**Problem to solve:**
Without omitting anything, retype the data that follows.
--- Start Material provided ---
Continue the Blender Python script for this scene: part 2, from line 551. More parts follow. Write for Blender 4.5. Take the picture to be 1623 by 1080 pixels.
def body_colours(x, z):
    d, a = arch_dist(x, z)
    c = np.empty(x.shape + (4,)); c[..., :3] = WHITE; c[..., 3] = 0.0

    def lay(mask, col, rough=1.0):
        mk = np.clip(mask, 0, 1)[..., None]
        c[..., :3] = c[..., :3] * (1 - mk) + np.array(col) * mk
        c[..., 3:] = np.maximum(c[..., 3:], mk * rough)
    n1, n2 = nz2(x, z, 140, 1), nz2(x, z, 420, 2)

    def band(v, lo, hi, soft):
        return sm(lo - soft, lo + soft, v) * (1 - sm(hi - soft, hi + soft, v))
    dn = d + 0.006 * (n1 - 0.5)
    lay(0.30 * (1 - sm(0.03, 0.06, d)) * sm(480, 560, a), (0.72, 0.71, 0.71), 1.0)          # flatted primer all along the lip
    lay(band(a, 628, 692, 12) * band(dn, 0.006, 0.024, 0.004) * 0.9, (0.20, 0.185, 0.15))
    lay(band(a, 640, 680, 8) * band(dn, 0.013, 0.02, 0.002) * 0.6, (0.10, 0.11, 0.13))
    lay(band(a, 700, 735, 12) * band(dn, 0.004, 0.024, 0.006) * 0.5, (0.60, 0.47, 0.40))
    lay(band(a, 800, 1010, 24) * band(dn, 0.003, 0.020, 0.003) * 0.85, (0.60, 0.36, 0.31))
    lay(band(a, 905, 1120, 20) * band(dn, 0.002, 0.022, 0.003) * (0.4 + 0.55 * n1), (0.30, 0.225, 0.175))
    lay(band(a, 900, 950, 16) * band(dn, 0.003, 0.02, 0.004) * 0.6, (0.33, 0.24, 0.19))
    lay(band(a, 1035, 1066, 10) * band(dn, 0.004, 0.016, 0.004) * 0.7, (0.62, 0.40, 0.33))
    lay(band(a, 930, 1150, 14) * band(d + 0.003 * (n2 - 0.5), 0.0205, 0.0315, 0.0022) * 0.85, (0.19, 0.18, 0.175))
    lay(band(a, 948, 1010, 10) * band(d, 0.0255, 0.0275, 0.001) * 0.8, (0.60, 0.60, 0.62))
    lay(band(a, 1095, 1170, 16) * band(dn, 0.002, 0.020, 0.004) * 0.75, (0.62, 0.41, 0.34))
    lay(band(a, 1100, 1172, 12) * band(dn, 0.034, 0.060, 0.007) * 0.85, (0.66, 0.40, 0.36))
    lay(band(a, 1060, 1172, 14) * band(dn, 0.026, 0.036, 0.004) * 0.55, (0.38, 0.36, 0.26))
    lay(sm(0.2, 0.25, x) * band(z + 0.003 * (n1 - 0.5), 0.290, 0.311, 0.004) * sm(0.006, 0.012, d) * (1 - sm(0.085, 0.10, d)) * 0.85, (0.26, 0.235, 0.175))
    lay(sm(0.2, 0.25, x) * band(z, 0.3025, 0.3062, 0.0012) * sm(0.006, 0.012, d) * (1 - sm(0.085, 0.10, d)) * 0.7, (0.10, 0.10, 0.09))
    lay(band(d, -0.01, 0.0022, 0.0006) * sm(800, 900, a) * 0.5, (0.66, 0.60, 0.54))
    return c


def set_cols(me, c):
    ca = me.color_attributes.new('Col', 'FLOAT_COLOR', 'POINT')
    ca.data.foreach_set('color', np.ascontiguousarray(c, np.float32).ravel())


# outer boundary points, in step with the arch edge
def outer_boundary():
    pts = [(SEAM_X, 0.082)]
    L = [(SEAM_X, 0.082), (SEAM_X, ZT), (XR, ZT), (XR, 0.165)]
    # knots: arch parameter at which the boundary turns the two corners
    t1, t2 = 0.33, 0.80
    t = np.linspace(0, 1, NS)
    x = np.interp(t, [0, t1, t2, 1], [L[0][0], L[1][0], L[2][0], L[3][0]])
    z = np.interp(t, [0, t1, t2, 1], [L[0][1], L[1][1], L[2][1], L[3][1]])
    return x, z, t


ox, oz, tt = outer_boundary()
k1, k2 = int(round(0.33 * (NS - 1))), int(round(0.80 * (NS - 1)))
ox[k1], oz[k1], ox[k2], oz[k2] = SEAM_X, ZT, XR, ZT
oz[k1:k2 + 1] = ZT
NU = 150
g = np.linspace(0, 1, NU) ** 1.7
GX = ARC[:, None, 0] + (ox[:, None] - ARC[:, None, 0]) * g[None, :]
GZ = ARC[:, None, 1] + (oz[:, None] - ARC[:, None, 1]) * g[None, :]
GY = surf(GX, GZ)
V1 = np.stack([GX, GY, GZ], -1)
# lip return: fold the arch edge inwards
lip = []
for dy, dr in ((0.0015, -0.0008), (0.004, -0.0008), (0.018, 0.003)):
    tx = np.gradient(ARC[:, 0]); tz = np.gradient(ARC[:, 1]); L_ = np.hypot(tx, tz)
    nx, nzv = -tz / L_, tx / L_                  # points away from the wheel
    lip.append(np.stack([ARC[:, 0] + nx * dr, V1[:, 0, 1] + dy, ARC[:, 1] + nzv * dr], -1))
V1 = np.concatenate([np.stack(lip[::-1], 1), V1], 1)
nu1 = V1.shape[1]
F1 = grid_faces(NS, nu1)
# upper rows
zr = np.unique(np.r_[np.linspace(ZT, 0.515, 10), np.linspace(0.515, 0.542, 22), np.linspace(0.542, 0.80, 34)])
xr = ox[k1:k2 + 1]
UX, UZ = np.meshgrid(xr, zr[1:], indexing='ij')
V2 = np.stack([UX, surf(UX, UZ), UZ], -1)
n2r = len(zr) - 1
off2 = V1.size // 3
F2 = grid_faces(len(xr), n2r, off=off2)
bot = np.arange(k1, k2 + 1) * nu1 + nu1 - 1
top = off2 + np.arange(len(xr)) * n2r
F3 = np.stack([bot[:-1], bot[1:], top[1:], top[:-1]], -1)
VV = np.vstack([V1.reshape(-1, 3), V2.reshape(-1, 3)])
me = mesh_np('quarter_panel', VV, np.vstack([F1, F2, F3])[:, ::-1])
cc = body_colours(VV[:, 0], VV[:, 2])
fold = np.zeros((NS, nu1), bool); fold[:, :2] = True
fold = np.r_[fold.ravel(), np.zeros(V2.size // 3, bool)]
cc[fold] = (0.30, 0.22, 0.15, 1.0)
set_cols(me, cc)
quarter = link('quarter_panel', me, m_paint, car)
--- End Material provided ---
**Completed task:**
Continue the Blender Python script for this scene: part 2, from line 551. More parts follow. Write for Blender 4.5. Take the picture to be 1623 by 1080 pixels.
def body_colours(x, z):
    d, a = arch_dist(x, z)
    c = np.empty(x.shape + (4,)); c[..., :3] = WHITE; c[..., 3] = 0.0

    def lay(mask, col, rough=1.0):
        mk = np.clip(mask, 0, 1)[..., None]
        c[..., :3] = c[..., :3] * (1 - mk) + np.array(col) * mk
        c[..., 3:] = np.maximum(c[..., 3:], mk * rough)
    n1, n2 = nz2(x, z, 140, 1), nz2(x, z, 420, 2)

    def band(v, lo, hi, soft):
        return sm(lo - soft, lo + soft, v) * (1 - sm(hi - soft, hi + soft, v))
    dn = d + 0.006 * (n1 - 0.5)
    lay(0.30 * (1 - sm(0.03, 0.06, d)) * sm(480, 560, a), (0.72, 0.71, 0.71), 1.0)          # flatted primer all along the lip
    lay(band(a, 628, 692, 12) * band(dn, 0.006, 0.024, 0.004) * 0.9, (0.20, 0.185, 0.15))
    lay(band(a, 640, 680, 8) * band(dn, 0.013, 0.02, 0.002) * 0.6, (0.10, 0.11, 0.13))
    lay(band(a, 700, 735, 12) * band(dn, 0.004, 0.024, 0.006) * 0.5, (0.60, 0.47, 0.40))
    lay(band(a, 800, 1010, 24) * band(dn, 0.003, 0.020, 0.003) * 0.85, (0.60, 0.36, 0.31))
    lay(band(a, 905, 1120, 20) * band(dn, 0.002, 0.022, 0.003) * (0.4 + 0.55 * n1), (0.30, 0.225, 0.175))
    lay(band(a, 900, 950, 16) * band(dn, 0.003, 0.02, 0.004) * 0.6, (0.33, 0.24, 0.19))
    lay(band(a, 1035, 1066, 10) * band(dn, 0.004, 0.016, 0.004) * 0.7, (0.62, 0.40, 0.33))
    lay(band(a, 930, 1150, 14) * band(d + 0.003 * (n2 - 0.5), 0.0205, 0.0315, 0.0022) * 0.85, (0.19, 0.18, 0.175))
    lay(band(a, 948, 1010, 10) * band(d, 0.0255, 0.0275, 0.001) * 0.8, (0.60, 0.60, 0.62))
    lay(band(a, 1095, 1170, 16) * band(dn, 0.002, 0.020, 0.004) * 0.75, (0.62, 0.41, 0.34))
    lay(band(a, 1100, 1172, 12) * band(dn, 0.034, 0.060, 0.007) * 0.85, (0.66, 0.40, 0.36))
    lay(band(a, 1060, 1172, 14) * band(dn, 0.026, 0.036, 0.004) * 0.55, (0.38, 0.36, 0.26))
    lay(sm(0.2, 0.25, x) * band(z + 0.003 * (n1 - 0.5), 0.290, 0.311, 0.004) * sm(0.006, 0.012, d) * (1 - sm(0.085, 0.10, d)) * 0.85, (0.26, 0.235, 0.175))
    lay(sm(0.2, 0.25, x) * band(z, 0.3025, 0.3062, 0.0012) * sm(0.006, 0.012, d) * (1 - sm(0.085, 0.10, d)) * 0.7, (0.10, 0.10, 0.09))
    lay(band(d, -0.01, 0.0022, 0.0006) * sm(800, 900, a) * 0.5, (0.66, 0.60, 0.54))
    return c


def set_cols(me, c):
    ca = me.color_attributes.new('Col', 'FLOAT_COLOR', 'POINT')
    ca.data.foreach_set('color', np.ascontiguousarray(c, np.float32).ravel())


# outer boundary points, in step with the arch edge
def outer_boundary():
    pts = [(SEAM_X, 0.082)]
    L = [(SEAM_X, 0.082), (SEAM_X, ZT), (XR, ZT), (XR, 0.165)]
    # knots: arch parameter at which the boundary turns the two corners
    t1, t2 = 0.33, 0.80
    t = np.linspace(0, 1, NS)
    x = np.interp(t, [0, t1, t2, 1], [L[0][0], L[1][0], L[2][0], L[3][0]])
    z = np.interp(t, [0, t1, t2, 1], [L[0][1], L[1][1], L[2][1], L[3][1]])
    return x, z, t


ox, oz, tt = outer_boundary()
k1, k2 = int(round(0.33 * (NS - 1))), int(round(0.80 * (NS - 1)))
ox[k1], oz[k1], ox[k2], oz[k2] = SEAM_X, ZT, XR, ZT
oz[k1:k2 + 1] = ZT
NU = 150
g = np.linspace(0, 1, NU) ** 1.7
GX = ARC[:, None, 0] + (ox[:, None] - ARC[:, None, 0]) * g[None, :]
GZ = ARC[:, None, 1] + (oz[:, None] - ARC[:, None, 1]) * g[None, :]
GY = surf(GX, GZ)
V1 = np.stack([GX, GY, GZ], -1)
# lip return: fold the arch edge inwards
lip = []
for dy, dr in ((0.0015, -0.0008), (0.004, -0.0008), (0.018, 0.003)):
    tx = np.gradient(ARC[:, 0]); tz = np.gradient(ARC[:, 1]); L_ = np.hypot(tx, tz)
    nx, nzv = -tz / L_, tx / L_                  # points away from the wheel
    lip.append(np.stack([ARC[:, 0] + nx * dr, V1[:, 0, 1] + dy, ARC[:, 1] + nzv * dr], -1))
V1 = np.concatenate([np.stack(lip[::-1], 1), V1], 1)
nu1 = V1.shape[1]
F1 = grid_faces(NS, nu1)
# upper rows
zr = np.unique(np.r_[np.linspace(ZT, 0.515, 10), np.linspace(0.515, 0.542, 22), np.linspace(0.542, 0.80, 34)])
xr = ox[k1:k2 + 1]
UX, UZ = np.meshgrid(xr, zr[1:], indexing='ij')
V2 = np.stack([UX, surf(UX, UZ), UZ], -1)
n2r = len(zr) - 1
off2 = V1.size // 3
F2 = grid_faces(len(xr), n2r, off=off2)
bot = np.arange(k1, k2 + 1) * nu1 + nu1 - 1
top = off2 + np.arange(len(xr)) * n2r
F3 = np.stack([bot[:-1], bot[1:], top[1:], top[:-1]], -1)
VV = np.vstack([V1.reshape(-1, 3), V2.reshape(-1, 3)])
me = mesh_np('quarter_panel', VV, np.vstack([F1, F2, F3])[:, ::-1])
cc = body_colours(VV[:, 0], VV[:, 2])
fold = np.zeros((NS, nu1), bool); fold[:, :2] = True
fold = np.r_[fold.ravel(), np.zeros(V2.size // 3, bool)]
cc[fold] = (0.30, 0.22, 0.15, 1.0)
set_cols(me, cc)
quarter = link('quarter_panel', me, m_paint, car)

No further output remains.